Holy Emperor Constantine and the Edict of Milan

by Bishop Athanasius (Yevtich)

In 2013 Christian world celebrates 1700 years since the day when the Providence of God spoke through the holy Emperor Constantine and freedom was given to the Christian faith. Commemorating the 1700 years since the Edict of Milan of 313, Sebastian Press of the Western American Diocese of the Serbian Orthodox Church published a book by Bishop Athanasius Yevtich, Holy Emperor Constantine and the Edict of Milan. The book has 72 pages and was translated by Popadija Aleksandra Petrovich. This excellent overview of the historical circumstances that lead to the conversion of the first Christian emperor and to the publication of a document that was called "Edict of Milan", was originally published in Serbian by the Brotherhood of St. Simeon the Myrrh-gusher, Vrnjci 2013. “The Edict of Milan” is calling on civil authorities everywhere to respect the right of believers to worship freely and to express their faith publicly.

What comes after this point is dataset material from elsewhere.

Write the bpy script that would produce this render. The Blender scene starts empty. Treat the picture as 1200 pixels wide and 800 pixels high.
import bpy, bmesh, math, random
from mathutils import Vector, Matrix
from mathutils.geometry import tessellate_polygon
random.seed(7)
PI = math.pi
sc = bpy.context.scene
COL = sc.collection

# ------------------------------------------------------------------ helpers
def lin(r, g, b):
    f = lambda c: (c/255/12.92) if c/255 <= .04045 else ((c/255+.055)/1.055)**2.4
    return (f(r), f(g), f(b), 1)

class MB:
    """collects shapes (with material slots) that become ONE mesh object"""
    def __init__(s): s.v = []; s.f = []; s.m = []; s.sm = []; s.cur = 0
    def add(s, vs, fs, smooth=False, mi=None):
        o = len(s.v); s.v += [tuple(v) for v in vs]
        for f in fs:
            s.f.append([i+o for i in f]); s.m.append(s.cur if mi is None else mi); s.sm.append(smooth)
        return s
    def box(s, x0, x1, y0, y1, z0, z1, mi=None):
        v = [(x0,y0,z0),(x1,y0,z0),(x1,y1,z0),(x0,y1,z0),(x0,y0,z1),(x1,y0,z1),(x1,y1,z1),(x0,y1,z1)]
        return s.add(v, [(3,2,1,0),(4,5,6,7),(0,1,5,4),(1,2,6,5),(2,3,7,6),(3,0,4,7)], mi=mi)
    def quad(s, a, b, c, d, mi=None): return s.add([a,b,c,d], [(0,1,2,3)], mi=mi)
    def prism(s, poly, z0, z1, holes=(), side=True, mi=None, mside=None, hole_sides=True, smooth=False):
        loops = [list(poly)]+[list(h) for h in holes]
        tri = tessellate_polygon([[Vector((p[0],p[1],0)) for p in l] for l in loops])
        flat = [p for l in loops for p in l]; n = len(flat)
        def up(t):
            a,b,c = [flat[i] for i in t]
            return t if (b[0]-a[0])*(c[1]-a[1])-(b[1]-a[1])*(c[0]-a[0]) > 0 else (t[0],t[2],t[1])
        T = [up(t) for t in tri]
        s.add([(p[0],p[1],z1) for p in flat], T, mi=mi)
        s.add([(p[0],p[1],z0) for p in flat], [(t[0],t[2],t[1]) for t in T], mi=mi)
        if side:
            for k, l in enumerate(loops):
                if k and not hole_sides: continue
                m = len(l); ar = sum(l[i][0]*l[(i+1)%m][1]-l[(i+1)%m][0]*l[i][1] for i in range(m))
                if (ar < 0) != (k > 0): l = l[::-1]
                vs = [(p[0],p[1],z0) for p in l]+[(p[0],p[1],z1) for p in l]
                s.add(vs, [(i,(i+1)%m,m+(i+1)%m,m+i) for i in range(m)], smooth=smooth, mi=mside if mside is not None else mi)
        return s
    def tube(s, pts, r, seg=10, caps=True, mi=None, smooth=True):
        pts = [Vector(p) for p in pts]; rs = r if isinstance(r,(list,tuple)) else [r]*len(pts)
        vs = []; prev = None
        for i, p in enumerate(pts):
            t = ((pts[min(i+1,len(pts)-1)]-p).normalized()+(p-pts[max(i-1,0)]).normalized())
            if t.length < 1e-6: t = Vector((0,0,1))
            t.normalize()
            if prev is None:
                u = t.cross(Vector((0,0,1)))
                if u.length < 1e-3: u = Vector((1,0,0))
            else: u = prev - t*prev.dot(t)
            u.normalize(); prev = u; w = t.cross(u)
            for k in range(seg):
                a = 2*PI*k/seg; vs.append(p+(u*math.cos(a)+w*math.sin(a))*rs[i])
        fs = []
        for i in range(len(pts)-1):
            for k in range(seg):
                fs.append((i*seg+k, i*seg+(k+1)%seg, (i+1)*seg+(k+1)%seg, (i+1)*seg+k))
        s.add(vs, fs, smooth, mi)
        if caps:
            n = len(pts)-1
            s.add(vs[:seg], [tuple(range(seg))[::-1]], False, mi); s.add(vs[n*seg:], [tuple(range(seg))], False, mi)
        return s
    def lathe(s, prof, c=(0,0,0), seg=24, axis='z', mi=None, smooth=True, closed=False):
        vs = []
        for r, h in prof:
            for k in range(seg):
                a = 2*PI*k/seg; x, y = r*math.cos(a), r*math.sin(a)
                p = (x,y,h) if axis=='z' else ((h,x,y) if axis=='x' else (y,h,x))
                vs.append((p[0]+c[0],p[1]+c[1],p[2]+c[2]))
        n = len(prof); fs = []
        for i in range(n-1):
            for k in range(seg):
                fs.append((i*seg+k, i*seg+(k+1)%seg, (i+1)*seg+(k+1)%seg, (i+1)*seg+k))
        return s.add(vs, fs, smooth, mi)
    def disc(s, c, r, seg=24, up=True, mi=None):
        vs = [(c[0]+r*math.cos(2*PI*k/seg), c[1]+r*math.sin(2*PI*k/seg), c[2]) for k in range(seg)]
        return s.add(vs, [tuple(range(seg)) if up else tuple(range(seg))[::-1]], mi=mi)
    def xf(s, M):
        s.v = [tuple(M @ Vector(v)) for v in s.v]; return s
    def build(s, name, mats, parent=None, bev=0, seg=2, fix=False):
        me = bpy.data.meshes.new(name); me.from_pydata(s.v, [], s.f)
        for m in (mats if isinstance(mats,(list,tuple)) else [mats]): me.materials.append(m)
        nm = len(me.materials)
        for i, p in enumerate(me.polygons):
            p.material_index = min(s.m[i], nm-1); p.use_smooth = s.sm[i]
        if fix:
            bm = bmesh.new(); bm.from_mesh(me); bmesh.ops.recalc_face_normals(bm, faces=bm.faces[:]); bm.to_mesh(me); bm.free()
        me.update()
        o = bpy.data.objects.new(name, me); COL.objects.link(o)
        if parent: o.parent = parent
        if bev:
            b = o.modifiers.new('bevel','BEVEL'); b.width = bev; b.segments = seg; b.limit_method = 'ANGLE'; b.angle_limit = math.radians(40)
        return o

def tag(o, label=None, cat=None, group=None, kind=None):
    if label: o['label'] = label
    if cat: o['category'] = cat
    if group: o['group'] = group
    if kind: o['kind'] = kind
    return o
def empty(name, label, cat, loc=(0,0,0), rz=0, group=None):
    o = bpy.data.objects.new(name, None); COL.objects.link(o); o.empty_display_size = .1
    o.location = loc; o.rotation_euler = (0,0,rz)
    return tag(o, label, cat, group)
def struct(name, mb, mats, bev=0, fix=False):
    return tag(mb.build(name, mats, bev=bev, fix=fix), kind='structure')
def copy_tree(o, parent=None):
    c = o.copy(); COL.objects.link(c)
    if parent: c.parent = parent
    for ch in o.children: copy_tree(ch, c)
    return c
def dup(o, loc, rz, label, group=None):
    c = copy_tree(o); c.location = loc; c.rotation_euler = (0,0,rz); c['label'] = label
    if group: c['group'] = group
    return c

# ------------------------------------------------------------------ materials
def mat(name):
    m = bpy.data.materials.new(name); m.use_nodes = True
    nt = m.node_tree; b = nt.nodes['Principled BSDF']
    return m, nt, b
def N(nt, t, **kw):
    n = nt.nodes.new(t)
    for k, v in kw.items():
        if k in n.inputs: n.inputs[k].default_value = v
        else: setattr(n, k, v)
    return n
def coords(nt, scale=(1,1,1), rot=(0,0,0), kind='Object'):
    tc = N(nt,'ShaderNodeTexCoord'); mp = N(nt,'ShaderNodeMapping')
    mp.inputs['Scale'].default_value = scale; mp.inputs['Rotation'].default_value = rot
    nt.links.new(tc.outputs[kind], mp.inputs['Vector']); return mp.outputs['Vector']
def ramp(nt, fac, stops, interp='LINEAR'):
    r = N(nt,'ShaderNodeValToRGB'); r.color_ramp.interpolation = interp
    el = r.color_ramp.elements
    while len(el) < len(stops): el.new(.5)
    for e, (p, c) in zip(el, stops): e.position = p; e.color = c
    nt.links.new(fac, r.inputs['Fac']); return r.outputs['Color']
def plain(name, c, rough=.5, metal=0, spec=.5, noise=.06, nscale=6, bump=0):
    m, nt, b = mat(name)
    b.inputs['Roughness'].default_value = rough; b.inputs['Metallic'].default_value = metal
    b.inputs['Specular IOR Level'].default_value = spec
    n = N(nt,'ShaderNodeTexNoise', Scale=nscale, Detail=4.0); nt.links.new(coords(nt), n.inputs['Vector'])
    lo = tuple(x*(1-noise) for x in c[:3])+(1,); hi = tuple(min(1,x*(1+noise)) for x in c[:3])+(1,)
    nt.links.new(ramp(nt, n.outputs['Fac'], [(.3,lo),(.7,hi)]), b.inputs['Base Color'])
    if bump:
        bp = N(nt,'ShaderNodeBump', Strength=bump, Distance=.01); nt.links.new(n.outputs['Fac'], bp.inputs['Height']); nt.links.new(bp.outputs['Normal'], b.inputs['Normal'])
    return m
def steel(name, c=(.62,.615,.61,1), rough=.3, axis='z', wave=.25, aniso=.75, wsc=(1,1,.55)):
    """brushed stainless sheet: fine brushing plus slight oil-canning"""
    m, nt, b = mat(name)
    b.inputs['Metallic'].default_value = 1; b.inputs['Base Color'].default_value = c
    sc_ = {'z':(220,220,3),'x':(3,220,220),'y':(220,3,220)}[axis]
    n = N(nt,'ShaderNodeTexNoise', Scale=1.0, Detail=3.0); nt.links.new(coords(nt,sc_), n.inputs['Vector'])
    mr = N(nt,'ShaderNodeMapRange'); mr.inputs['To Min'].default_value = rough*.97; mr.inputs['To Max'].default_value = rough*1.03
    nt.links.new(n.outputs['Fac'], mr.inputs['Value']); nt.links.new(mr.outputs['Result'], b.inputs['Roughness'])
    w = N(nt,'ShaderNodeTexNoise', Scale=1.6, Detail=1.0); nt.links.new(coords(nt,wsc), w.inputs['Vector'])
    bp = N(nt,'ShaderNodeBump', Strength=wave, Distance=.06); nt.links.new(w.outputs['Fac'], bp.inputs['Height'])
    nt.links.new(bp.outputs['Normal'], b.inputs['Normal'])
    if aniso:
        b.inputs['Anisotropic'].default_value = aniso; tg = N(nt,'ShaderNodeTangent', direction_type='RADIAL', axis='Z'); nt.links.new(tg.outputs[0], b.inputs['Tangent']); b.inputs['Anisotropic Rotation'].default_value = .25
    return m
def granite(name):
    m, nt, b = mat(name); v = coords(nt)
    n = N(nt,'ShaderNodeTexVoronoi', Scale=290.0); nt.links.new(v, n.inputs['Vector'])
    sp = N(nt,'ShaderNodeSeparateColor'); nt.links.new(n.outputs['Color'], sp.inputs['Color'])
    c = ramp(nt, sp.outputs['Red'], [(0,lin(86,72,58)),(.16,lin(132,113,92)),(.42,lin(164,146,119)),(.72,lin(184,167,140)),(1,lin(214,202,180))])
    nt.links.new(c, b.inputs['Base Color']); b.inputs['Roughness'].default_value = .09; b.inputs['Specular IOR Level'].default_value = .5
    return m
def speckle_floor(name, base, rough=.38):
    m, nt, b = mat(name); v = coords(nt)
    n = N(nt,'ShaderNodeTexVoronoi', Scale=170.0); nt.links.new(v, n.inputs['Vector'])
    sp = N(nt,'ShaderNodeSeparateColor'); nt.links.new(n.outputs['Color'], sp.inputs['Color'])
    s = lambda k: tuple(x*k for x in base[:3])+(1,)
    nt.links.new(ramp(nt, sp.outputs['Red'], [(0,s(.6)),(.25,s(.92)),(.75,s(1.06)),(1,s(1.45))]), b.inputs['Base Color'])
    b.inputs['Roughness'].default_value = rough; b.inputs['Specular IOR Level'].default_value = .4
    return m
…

The publication of this beautiful pocket-size, full-color, English-language book, has been compiled and designed by Bishop Athanasius Yevtich, a disciple of the great twentieth-century theologian Archimandrite Justin Popovich. Bishop Athanasius' thought combines adherence to the teachings of the Church Fathers with a vibrant faith, knowledge of history, and a profound experience of Christ in the Church.

In the conclusion of the book, the author states:"The era of St. Constantine and his mother St. Helena, marks the beginning of what history refers to as Roman, Christian Empire, which was named Byzantium only in recent times in the West. In fact, this was the conception of a Christian Europe. Christian Byzantine culture had a critical effect on Europe; Europe was its heir, and then consciously forgot it. Europe inherited many Byzantine treasures, but unfortunately, also robbed and plundered many others for its own treasuries and museums – not only during the Crusades, but during colonial rule in the Byzantine lands as well. We, the Orthodox Slavs, received a great heritage of the Orthodox Christian East from Byzantium. Primarily, Christ’s Gospel, His faith and His Church, and then, among other things, the Cyrillic alphabet, too."